Frances Alice Monica Forbes, Rafael, Cardinal Merry del Val, A Character Sketch, 1932

John Patrick Carroll Abbing, Cardinal Merry del Val, 1937

Marie Cecilia Buehrle, Rafael, Cardinal Merry del Val, 1957.

A possible third version of the portrait said to be in Spain.

Muller-Ury painted Cardinal Merry del Val in 1907 at the time he was painting his first three quarter portrait of Pope Pius X. Muller-Ury painted the picture of Merry del Val – almost certainly for exhibition purposes – to go with the Pius X. The New York Herald, September 29, 1907 quoted Muller-Ury as saying that ‘…he was so well pleased that he commissioned me to paint a portrait of his mother [present whereabouts unknown], and a second one of himself.’ The second may be the 1908 version catalogued here, but there may be a portrait in Spain.

The inscribed photograph which the sitter presented the artist in July 1907.

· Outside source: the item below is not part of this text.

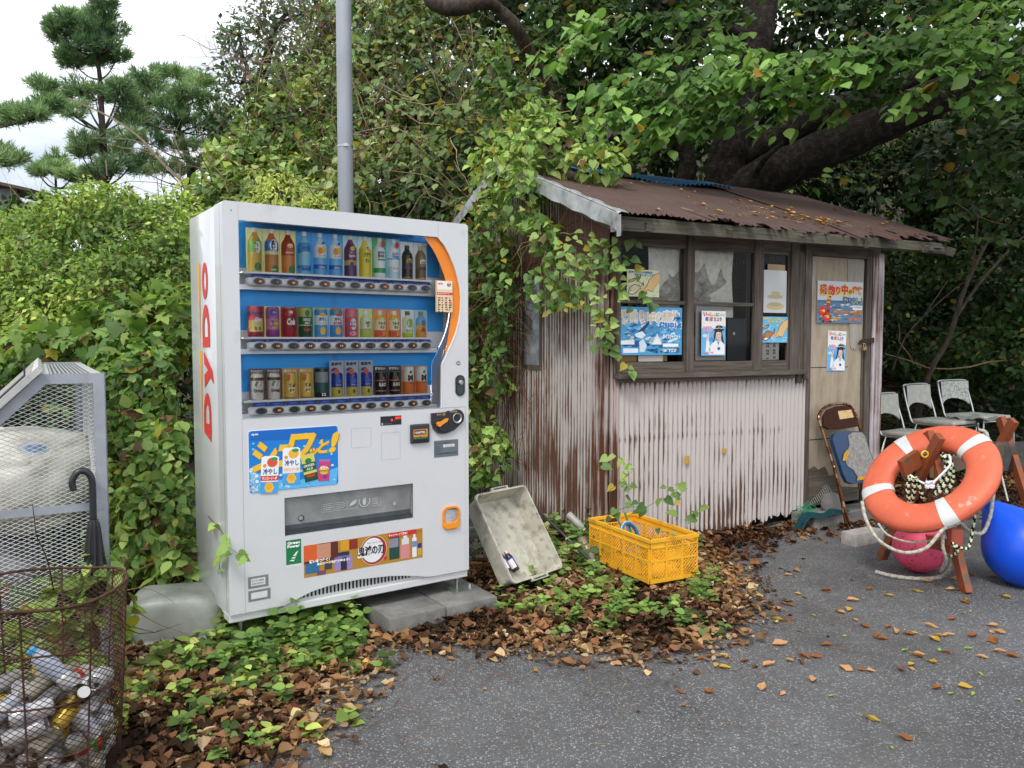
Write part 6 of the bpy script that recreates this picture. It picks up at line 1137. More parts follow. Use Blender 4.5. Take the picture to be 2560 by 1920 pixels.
T = Matrix.Translation((-.205, 0, 1.262)) @ Matrix.Rotation(R(-44.8), 4, 'Y'); b = MB(T)   # sloping lid panels; local -x runs down the slope
for y0, y1 in ((-.03, .60), (.62, 1.25), (1.27, 1.9)):
    b.box(-1.0, 0, y0, y0 + .03, .0, .022, (.58, .58, .56)); b.box(-1.0, 0, y1 - .03, y1, 0, .022, (.58, .58, .56)); b.box(-.03, 0, y0 + .03, y1 - .03, 0, .02, (.6, .6, .58)); [b.box(-1.0 + k * .0323, -.997 + k * .0323, y0 + .03, y1 - .03, .008, .011, (.6, .6, .6)) for k in range(30)]; [b.box(-1.0, -.03, y0 + .05 + k * .052, y0 + .053 + k * .052, .006, .009, (.6, .6, .6)) for k in range(10)]
b.tube([(-.9, -.045, .02), (-.05, -.045, .03), (-.02, -.04, .06)], .004, 5, (.05, .05, .05)); b.tube([(-.7, -.05, .0), (-.2, -.05, .01)], .006, 5, (.7, .7, .68)); b.build('sloping_lid', M['galv'], cg)
# tarp bundle and drum inside the cage
def lump(name, label, cat, c, rx, ry, rz, col, mat, seed, wr=.04):
    def f(u, v):
        a = 2 * math.pi * u; p = (v - .5) * math.pi; d = Vector((math.cos(a) * math.cos(p), math.sin(a) * math.cos(p), math.sin(p))); n_ = mn.fractal(d * 2.2 + Vector((seed, 0, 0)), .7, 2.1, 5); w1 = abs(mn.noise(Vector((d.x * 3, d.y * 3, d.z * 9 + seed)))) 
        k = 1 + wr * 2 * n_ - wr * 1.5 * w1; q = Vector((math.copysign(abs(d.x) ** .7, d.x) * rx, math.copysign(abs(d.y) ** .7, d.y) * ry, math.copysign(abs(d.z) ** .75, d.z) * rz)) * k; return q
    b = MB(Matrix.Translation(c)); b.grid(f, 64, 40, col); return tag(b.build(name, mat, None, smooth=True), label, cat)
M['tarp'] = attr_mat('weathered_tarp', rough=.6, vary=.14, vscale=5, dirt=(.22, .20, .14), dscale=4, dthr=(.5, .75), bump=.3, bscale=14)
lump('tarp_bundle', 'weathered pale tarp bundle inside the wire cage', 'bundle', P(20, 1200, 4.0), .42, .40, .26, (.66, .65, .57), M['tarp'], 3.1)
lump('grey_sack', 'grey sack at the bottom of the wire cage below the pale bundle', 'sack', P(-60, 1450, 3.9) , .32, .30, .22, (.30, .30, .31), M['tarp'], 7.7, .06)
b = MB(); c_ = P(84, 1121, 3.55); b.ell(0, 0, .075, .035, 0, (.6, .64, .7), n=20); b.ell(.01, 0, .05, .018, -.001, '#7a96b8', n=20); o = b.build('oval_sticker', M['print'], None); o.location = c_; tag(o, 'oval white and blue sticker on the pale tarp bundle', 'sticker')
# umbrella on the cage
ub = thing('umbrella', 'folded black umbrella hooked on the wire cage', 'umbrella', CO + Vector((-.055 * math.cos(CA), -.055 * math.sin(CA), 0)) + Vector((.02, -.035, 0)), CA)
b = MB(); b.tube(smooth_path([(-.062, 0, .815), (-.066, 0, .850), (-.050, 0, .880), (-.025, 0, .885), (-.004, 0, .862), (0, 0, .82), (0, 0, .74), (0, 0, .700)], 6), .0125, 12, (.022, .023, .026)); b.build('handle', M['plastic'], ub, smooth=True)
b = MB(); nn = 16
def uf(u, v):
    a = 2 * math.pi * u; z = .70 - v * .50; r = np.interp(v, [0, .04, .30, .42, .6, 1], [.012, .020, .030, .040, .026, .005]); r *= 1 + .22 * math.sin(a * 8 + v * 5) * (1 - abs(v - .35)); return (r * math.cos(a), r * math.sin(a), z)
b.grid(uf, 64, 30, (.018, .018, .022)); b.build('canopy', attr_mat('umbrella_cloth', rough=.6, vary=.2), ub, smooth=True); b = MB(); b.tube([(0, 0, .21), (0, 0, .15)], .005, 6, (.5, .5, .5)); b.tube([(.013, 0, .70), (.013, 0, .715)], .003, 6, (.75, .75, .75)); b.build('ferrule', M['metal'], ub)

# wire basket with cans
BC = Vector((-1.475, 2.43, 0)); bs = thing('wire_basket', 'round rusty wire mesh basket full of empty cans at the lower left corner', 'basket', BC)
M['rustw'] = noise_mat('rusty_wire', [(.3, (.03, .016, .010)), (.55, (.075, .034, .02)), (.8, (.17, .09, .06))], 20, rough=.85, bump=.2)
br = lambda z, a=0: (.200 + .042 * min(z / .6, 1.05)) * (1 + .015 * math.sin(3 * a + z * 5) + .01 * math.sin(7 * a))
BH = .60; b = MB(); NH = 54
bp = lambda a, z: (br(z, a) * math.cos(a), br(z, a) * math.sin(a), z + .006 * math.sin(2 * a + 1) * z)
for s in (1, -1):
    for k in range(NH): b.tube([bp(2 * math.pi * k / NH + s * t * 3.9, t * BH) for t in np.linspace(0, 1, 26)], .00125, 3, cap=False)
b.build('wire_mesh', M['rustw'], bs)
for z, r_ in ((.60, .005), (.46, .003), (.30, .003), (.14, .003), (.01, .005)):
    b = MB(); b.tube([bp(a, z + .006 * math.sin(a * 3)) for a in np.linspace(0, 2 * math.pi, 60, endpoint=False)], r_, 6, closed=True); b.build('hoop', M['rustw'], bs, smooth=True)
b = MB()
for k in range(8): a = k * math.pi / 4 + .3; b.tube([bp(a, z) for z in np.linspace(0, .6, 8)], .003, 5)
b.build('upright_wires', M['rustw'], bs)
b = MB(); b.lathe([(.001, .004), (.195, .004), (.195, .008), (.001, .008)], 30, col=(.04, .025, .02), cap=False); b.build('basket_floor', M['rustw'], bs)
# the cans: one prototype of each look, copied
def can_proto(label, body, lid, r=.0265, L_=.115, bands=None):
    t = thing('drink_can', label, 'can', (0, 0, 0), 0, 'empty cans and bottles in the wire basket'); b = MB(); pr = [(r - .005, 0), (r - .001, .006), (r, .012), (r, L_ - .014), (r - .005, L_ - .004), (r - .004, L_)]
    pr = [(r - .007, .004)] + pr
    if bands: zz = sorted(set([z for _, z in pr] + [q * L_ for q, _ in bands if .12 < q < .85])); arr = np.array(sorted(pr[1:], key=lambda q: q[1])); pr = [(float(np.interp(z, arr[:, 1], arr[:, 0])), z) for z in sorted(set(zz))]
    def cf(z, u):
        c = body
        if bands:
            for q, cc in bands:
                if z >= q * L_: c = cc
        return c
    b.lathe(pr, 20, colf=cf, col=body, cap=False); b.lathe([(r - .006, .003), (0.0005, .006)], 20, col=(.5, .5, .5), cap=False); bd = b.build('body', M['canm'], t, smooth=True, angle=40)
    b = MB(); b.lathe([(r - .004, L_), (r - .0055, L_ + .001), (r - .0065, L_ - .003), (.0005, L_ - .003)], 20, col=lid, cap=False); b.build('lid', M['metal'], bd, smooth=True, angle=40); b = MB(); b.T = Matrix.Translation((0, .009, L_ - .0024)) @ Matrix.Rotation(R(-90), 4, 'X'); b.ell(0, 0, .009, .007, 0, (.01, .01, .01), n=14); b.T = None; b.build('opening', M['plastic'], bd); return t
M['canm'] = attr_mat('can_paint', rough=.3, metal=.35, coat=.2)
PR = [can_proto('empty silver can with open lid in the wire basket', (.55, .55, .57), (.65, .65, .65)), can_proto('empty white can in the wire basket', (.70, .70, .72), (.65, .65, .65), bands=[(0, (.70, .70, .72)), (.55, (.45, .50, .62)), (.7, (.70, .70, .72))]),
      can_proto('empty golden can in the wire basket', '#c9a63a', '#d9c26a', r=.0255, L_=.10), can_proto('empty green can in the wire basket', '#4faa3c', (.6, .6, .6), bands=[(0, '#a9cf4a'), (.3, '#4faa3c'), (.85, '#cf3a2a')]),
      can_proto('empty white and red can in the wire basket', (.66, .62, .58), (.6, .6, .6), bands=[(0, '#b8b0a8'), (.4, '#b03a30'), (.55, '#c8c2ba')]), can_proto('empty blue and white can in the wire basket', (.55, .6, .72), (.6, .6, .6), bands=[(0, '#6f9ad0'), (.35, '#d9e0ea'), (.7, '#3a62b0')]),
      can_proto('empty beige can in the wire basket', (.42, .38, .30), (.55, .52, .45)), can_proto('empty grey smoky can in the wire basket', (.20, .20, .20), (.5, .5, .5))]
rc_ = random.Random(21); seg = []
def segd(a0, a1, b0, b1):
    m = 9
    for i in range(4):
        p = a0.lerp(a1, i / 3)
        for j in range(4): m = min(m, (p - b0.lerp(b1, j / 3)).length)
    return m
tries = 0; items = []
zl = .035
while len(items) < 64 and tries < 14000:
    tries += 1; zl = .035 + .31 * min(1, tries / 9000); z = zl + rc_.uniform(-.01, .01); rr = (br(z) - .055) * math.sqrt(rc_.random()); a = rc_.uniform(0, 2 * math.pi); c = Vector((rr * math.cos(a), rr * math.sin(a), z))
    th = rc_.uniform(0, 2 * math.pi); ph = rc_.uniform(-.35, .35) if rc_.random() < .8 else rc_.uniform(-1.2, 1.2); d = Vector((math.cos(th) * math.cos(ph), math.sin(th) * math.cos(ph), math.sin(ph))); h = .050
    if rc_.random() < .35: d = Vector((rc_.uniform(-.3, .3), -1, rc_.uniform(-.1, .3))).normalized()
    p0, p1 = c - d * h, c + d * h
    if max(Vector((p.x, p.y)).length for p in (p0, p1)) > br(z) - .026 or min(p0.z, p1.z) < .03: continue
    if all(segd(p0 + d * .02, p1 - d * .02, q0, q1) > .051 for q0, q1 in seg): seg.append((p0 + d * .02, p1 - d * .02)); items.append((c, d))
for i, (c, d) in enumerate(items):
    k = rc_.choice([0, 0, 0, 0, 1, 1, 1, 2, 4, 5, 6, 6, 6, 7, 7, 3]) if i >= 8 else i; o = PR[k] if i < 8 else copy_tree(PR[k]); z = d; x = z.orthogonal().normalized(); y = z.cross(x); p = BC + c - d * .056
    o.matrix_world = Matrix(((x.x, y.x, z.x, p.x), (x.y, y.y, z.y, p.y), (x.z, y.z, z.z, p.z), (0, 0, 0, 1)))
petb('plastic_bottle', 'clear plastic bottle with bright blue cap on top of the basket of cans', BC + Vector((.05, .05, .27)), (-.35, -.25, .55), .030, .17, (.42, .48, .58), '#1fa0e0', group='empty cans and bottles in the wire basket')
petb('plastic_bottle', 'crushed clear plastic bottle at the right inside of the wire basket', BC + Vector((.10, -.06, .26)), (.5, -.5, .35), .033, .2, (.45, .47, .47), (.5, .5, .5), crush=.3, group='empty cans and bottles in the wire basket', mat=M['pane'])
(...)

In reviewing the exhibition at Knoedler, in which portraits of Pius X and Bishop Kennedy were exhibited, the New York Sun, January 18, 1908, said ‘…More subtle and by far the best of the three heads is his presentiment of Cardinal Merry del Val, half English, half Spanish of blood, Roman Catholic to the centre of his soul. A half smile is caught at eye and lip; perhaps the puissant Cardinal was amused at the obvious artificiality of the pose of his hand, upon a finger of which is a churchly jewel. But there is psychology in this portrait, none in that of the Pope.’ The New York Evening Mail, the same day, reported that the portrait of Merry del Val ‘…shows the diplomat of the Vatican at his keenest and craftiest. In him the Spaniard and the schemer appear.’ This probably first version was clearly kept by Muller-Ury for exhibitions.